June 26, 2014

Three Steps on the Ladder of Writing


Hélène Cixous, a French writer, wrote Three Steps on the Ladder of Writing. The book was published in 1993, and she has written many others, but I continue to reread this one because her secrets of writing are fascinating.

She says writing is a "strange science of farewells. Of reunitings."  The reader is plunged into the book with a marvelous speed.  "Writing in its noblest function, is the attempt to unerase, to unearth, to find the primitive picture again, ours, the one that frightens us. Strangely, it concerns a scene...we are the audience of this scene...witnesses to an extraordinary scene whose secret is on the other side." This sentence is key to the beginning of the writer's voice because each person has a unique extraordinary scene that they have witnessed. It awakens consciousness.


The School of the Dead

Writers commonly begin writing soon after encountering loss or death, according to Cixous.  "The first dead are our first masters, those who unlock the door for us that opens onto the other side, if only we are willing to bear it." In her philosophy, death is the key to understanding life.  

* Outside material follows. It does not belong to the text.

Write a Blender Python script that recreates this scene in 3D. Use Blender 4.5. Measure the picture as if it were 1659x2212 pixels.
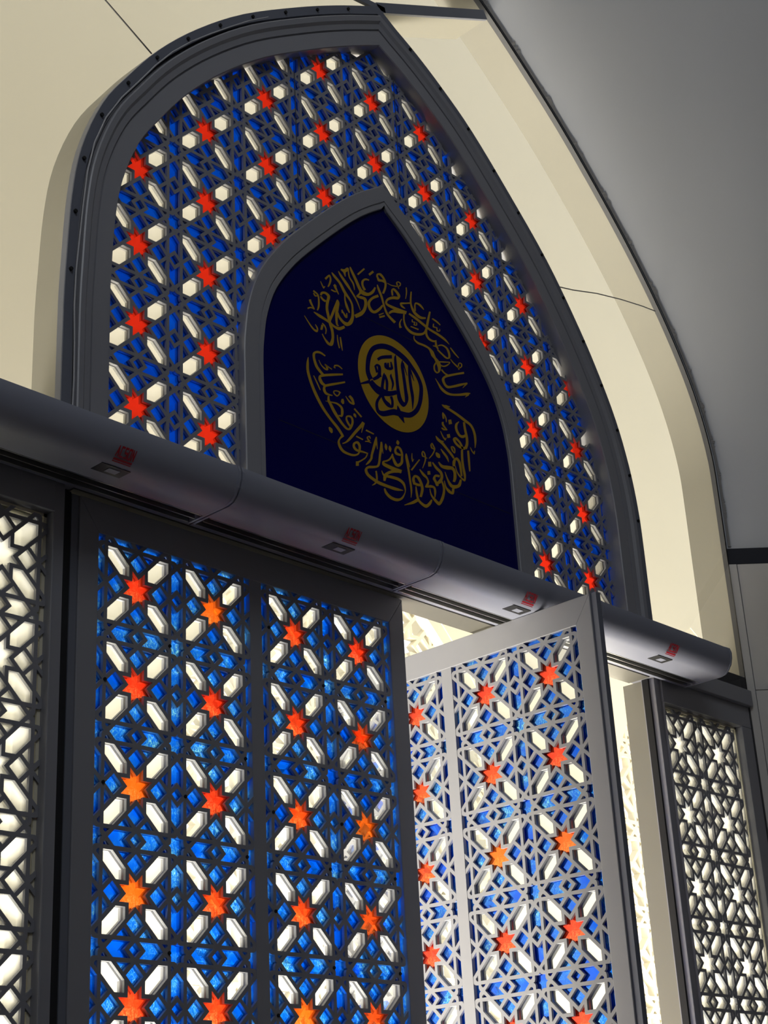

"We need to lose the world, to lose a world, and to discover that there is more than one world that the world isn't what we think it is. Without that, we know nothing about the mortality and immortality we carry. We don't know we're alive..."

And in addition, writing makes us foreigners even inside our own families. "When I write I escape myself, I uproot myself." She cites many examples of writers and artists who explore "the other" in their work, and who are essentially unknown or absent to their families in the process of writing. The same is true of reading, she claims. It makes us strangers in joy. Of the writer Montaigne, she says is true of many writers: "No sooner do we enter than we take flight. In the first paragraph we already have a series of directions. And each one of them will be pursued, none of them will be abandoned by the text."

She uses examples of Edgar Allen Poe who said that we pine away during the process of writing, we erase ourselves, seal ourselves up inside a tower. This is an allegory for what happens in creation. It happens symbolically and literally in many stories.  Poe she says executes the narrator.

"The only book worth writing is the one we don't have the courage or strength to write." Cixous says, "We have to become two to say that to ourselves: I the living one and I the dying one."  and "We go toward the best known unknown thing, where knowing and not knowing touch, where we hope we will know what is unknown."   In this way, writing becomes an act of discovery for the writer as well as the reader.   She continues, "...books are exactly those steps that should lead us to the point where oppositions meet, and coinciding, suddenly open up to what Kafka would call 'the Holy of the Holies.'"  And this is the place where the writer must take everything off, shoes, clothing, and all expectations to approach the place of the "last hour" where we are going in the direction of truth, and if we cannot speak it, because it cannot be spoken, at least we can "unlie" and avow the unavowable.

The School of Dreams

"All great texts begin in this manner that breaks: they break with our thought habits, with the world around us, in an extreme violence that is due to rapidity. They hurl us off to foreign countries. In fact, dreams are the route to the place of the dead without our dying." Dreams are a sacred place. She continues to explore her thoughts about farewells and reunitings in this section of the book. Dreams send us places against our will, we flee ordinary times and places and enter the extraordinary. Time collapses. "Dreaming and writing do have to do with traversing the forest, journeying through the world, using all the available means of transport, using your own body as a form of transport."  In the same way, good books transport us.

She writes that dreams instruct the writer in four ways to write without transition, with speed, with fear (a better way to approach the concept of "conflict" because it takes us deeper into what is at stake, and with magic. All of this comes to the turning point, the place of transformation.

Avoid interpretation, she writes. Interpretation is death for the dream. One must enter it and leave it free. "We must let ourselves be carried on the dream's mane and must not wake up--something all dreamers know--while the dream is dictating the world to us." The dream takes up down to the depths, and here is the next lesson for writers.

The School of Roots

Cixous remarks on a strange association between women, birds and writing. She finds it in the Bible, and in several texts, and she connects it to the discovery of hidden joys and the passage of all frontiers. Writers need to look to his or her roots: to the name that they have been given, to their birth certificate, to the place where they were born and grew up, and to what fed them in their life.

As an example, the beginning of her book begins with the letter H. I is part of the letter, and it can be considered the "I" or writer. It represents the language the writer is born into, and each language bears the culture and thousands of emphases and meanings carried by the language. H is a significant letter in French. The other part of the letter H, the second I stands parallel. Perhaps it is the "other" that the writer also becomes, or it is the reader.  It signifies the language of the other. Notice there is a connection between the two that "forms a passageway between two shores." Between one language and another, between the breath of the writer and the breath of the reader, it forms the shape of a ladder, and it is this ladder that we use to descend and ascend as readers and writers. H is the first letter of Hélène Cixous' name.

These are her secrets of good writing, and I have only provided a short glimpse at her book's structure. She fills in these ideas much more thoroughly and provides examples of various texts.

Cixous, Hélène. Three Steps on the Ladder of Writing. Columbia University Press, New York. 1993.